Par contre, «L'autocritique» demeure le fruit d'un effort intellectuel qui abolit les limites du temps et les frontières géographiques, un ouvrage donc en avance sur son époque car une foule d'idées et d'orientations qui y sont exposées demeurent toujours viables et continuent de susciter l'intérêt et la curiosité des penseurs et chercheurs au Maroc et de par le monde à en juger par le nombre de thèses et d'études dont il continue de faire l'objet.
La diversité des sujets abordés dans cet ouvrage illustre, par ailleurs, le génie de son auteur, l'étendue de son champ d'intérêt, sa clairvoyance et la pertinence de sa théorie pour ce qui est des voies et moyens de transcender les séquelles du sous-développement et à se libérer de nombre de concepts éculés pour mieux réaliser les réformes souhaitées, faire évoluer la société et construire le pays.
La souveraineté nationale d'abord
Mesdames et Messieurs,
Le défunt leader était persuadé que la vraie mise à niveau sociale et le développement économique n'étaient concevables que dans le cadre de la souveraineté nationale.
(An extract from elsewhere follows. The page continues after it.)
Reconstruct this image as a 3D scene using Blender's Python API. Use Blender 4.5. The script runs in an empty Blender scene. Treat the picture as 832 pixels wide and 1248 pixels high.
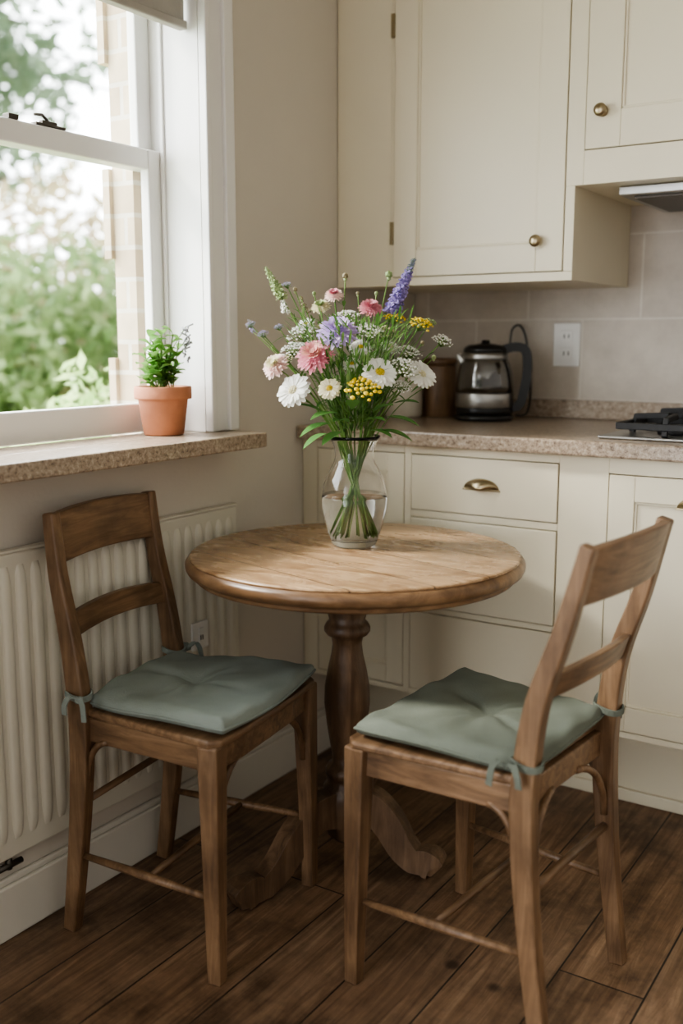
import bpy, bmesh, math, random
import numpy as np
from mathutils import Vector, Matrix, Quaternion
random.seed(7); rng=np.random.default_rng(7)
SC=bpy.context.scene; COL=bpy.context.collection

# ------------------------------------------------------------ materials
def new_mat(name):
    m=bpy.data.materials.new(name); m.use_nodes=True
    nt=m.node_tree; b=nt.nodes['Principled BSDF']; return m,nt,b
def rgba(c): return (c[0],c[1],c[2],1)
def N(nt,t,**k):
    n=nt.nodes.new(t)
    for a,v in k.items(): setattr(n,a,v)
    return n
def ramp(nt,stops):
    r=N(nt,'ShaderNodeValToRGB'); el=r.color_ramp.elements
    el[0].position=stops[0][0]; el[0].color=rgba(stops[0][1])
    el[1].position=stops[-1][0]; el[1].color=rgba(stops[-1][1])
    for p,c in stops[1:-1]:
        e=el.new(p); e.color=rgba(c)
    return r
def paint(name,c,rough=.5,var=.06,scale=4,bump=.05,bscale=60,metal=0,spec=.5):
    m,nt,b=new_mat(name); L=nt.links.new
    tc=N(nt,'ShaderNodeTexCoord'); n=N(nt,'ShaderNodeTexNoise'); n.inputs['Scale'].default_value=scale; n.inputs['Detail'].default_value=5
    L(tc.outputs['Object'],n.inputs['Vector'])
    lo=tuple(x*(1-var) for x in c); hi=tuple(min(1,x*(1+var)) for x in c)
    r=ramp(nt,[(.3,lo),(.7,hi)]); L(n.outputs['Fac'],r.inputs['Fac']); L(r.outputs['Color'],b.inputs['Base Color'])
    b.inputs['Roughness'].default_value=rough; b.inputs['Metallic'].default_value=metal
    b.inputs['Specular IOR Level'].default_value=spec
    if bump:
        n2=N(nt,'ShaderNodeTexNoise'); n2.inputs['Scale'].default_value=bscale; n2.inputs['Detail'].default_value=4
        L(tc.outputs['Object'],n2.inputs['Vector'])
        bp=N(nt,'ShaderNodeBump'); bp.inputs['Strength'].default_value=bump; bp.inputs['Distance'].default_value=.01
        L(n2.outputs['Fac'],bp.inputs['Height']); L(bp.outputs['Normal'],b.inputs['Normal'])
    return m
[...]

Aussi et depuis sa tendre jeunesse était-il avide d'indépendance et de liberté, hostile au colonialisme, soucieux d'attiser la volonté d'émancipation. Pour ce faire, il déploya avec ses compagnons de lutte d'énormes efforts en vue de propager les idéaux de libération parmi ses concitoyens, conscient qu'il était que les divers stratagèmes auxquels l'occupant avait recours pour asseoir et faire durer sa présence nécessitaient des moyens de lutte multiples et variés. Aussi, s'employa-t-il à encadrer et à faire prendre conscience aux citoyens à travers l'action politique, l'enseignement et l'éducation, le théâtre, les associations sportives ou sociales et de proximité, de même qu'il se distingua dans la composition de chants patriotiques qui ravivaient l'enthousiasme et l'engagement des marocains.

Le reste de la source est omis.